A long history of espionage against China
The CIA's espionage activities against China date back to the founding of the People's Republic of China. Back in the 1950s, the agency trained and funded "Tibet independence" forces and supported armed uprisings against the central government. It also groomed spies and political bandits in Xinjiang and provided them with funds and weapons. During the Korean War, it even airdropped agents into the northeastern region in China to gather intelligence. All these attempts ended in failure.
In recent years, in support of the U.S. government's strategy of containing China, the CIA has established a China Mission Center, doubled its budget for China-focused operations – according to its boss William Burns – and stepped up efforts to recruit and train Chinese-speaking employees. It has formed a special agent team tasked to use false online personas to spread negative information about the Chinese government and wage cognitive warfare against China.
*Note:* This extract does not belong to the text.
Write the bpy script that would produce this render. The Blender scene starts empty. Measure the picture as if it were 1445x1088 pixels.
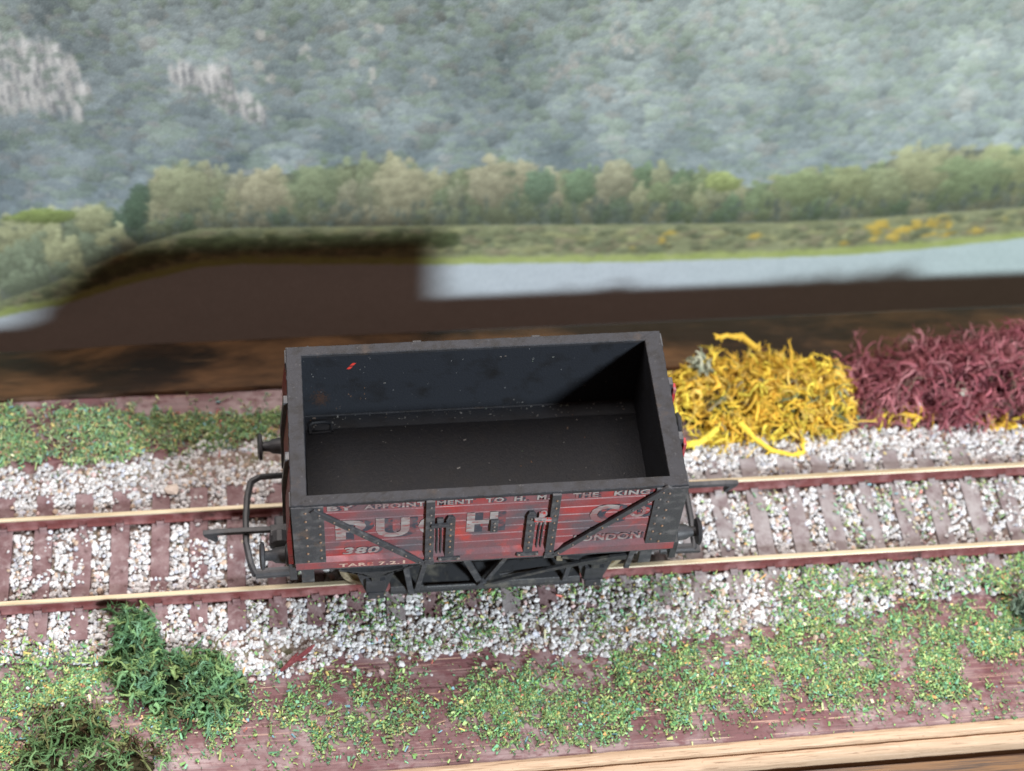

The CIA has also launched systematic, intelligent, and covert cyber-attacks against key Chinese agencies, and tried to cultivate anti-China agents among Chinese students and visiting scholars in the U.S. and employees of Chinese military industrial enterprises. Unsurprisingly, their attempts have met with strong countermeasures from China's national security department, dealing a heavy blow to the CIA's spy network in China.
CIA at its wit's end
Of course, the Americans do not readily accept failure. In July 2023, William Burns revealed that "progress has been made" in rebuilding U.S. intelligence networks in China, but what happened afterward quickly contradicted his claim. In just one month, the Chinese security agency announced that it had cracked two CIA espionage cases, exposing the names and positions of U.S. intelligence personnel involved and detailing their methods of recruiting agents from key Chinese agencies.
This may explain why the CIA is shifting from a covert to an overt recruitment strategy. Public recruitment is not so much an upgrade of intelligence tactics as a last resort after repeated setbacks.
A thief crying "stop thief"
While engaging in espionage activities against China, the U.S. has been working relentlessly to spread disinformation to mislead the general public and create hostility against China. This is a common tactic the U.S. has employed in waging its information war against China.
Not long ago, the U.S. claimed that Chinese-made port cranes might be used to carry out espionage activities and even claimed that refrigerators, baggage scanners, and power transformers from China pose national security risks to the U.S., without providing any substantive evidence. In August, the U.S. released a new National Counterintelligence Strategy, listing China and Russia as the "most significant intelligence threats," which is a typical case of the thief crying "stop thief."
The U.S. also continues to spread lies about China's new anti-espionage law, claiming that it "generalizes national security" and "raises foreign business risks."
What the U.S. never mentions is its own extensive espionage laws, including the Espionage Act of 1917, which has been amended over 10 times. Such double standards expose the hypocrisy of U.S. criticism and underscore the necessity of China's efforts to counter foreign infiltration.
Every country has its legitimate national security concerns and is entitled to defend its national sovereignty and security. In the face of persistent espionage activities by the U.S., China will not hesitate to take decisive countermeasures. It is time for the U.S. to realize that one nation's security cannot be achieved at the expense of others' and that it should abandon its hegemonic practices.
Xin Ping is a commentator on international affairs, writing regularly for Xinhua News Agency, CGTN, Global Times, China Daily, etc.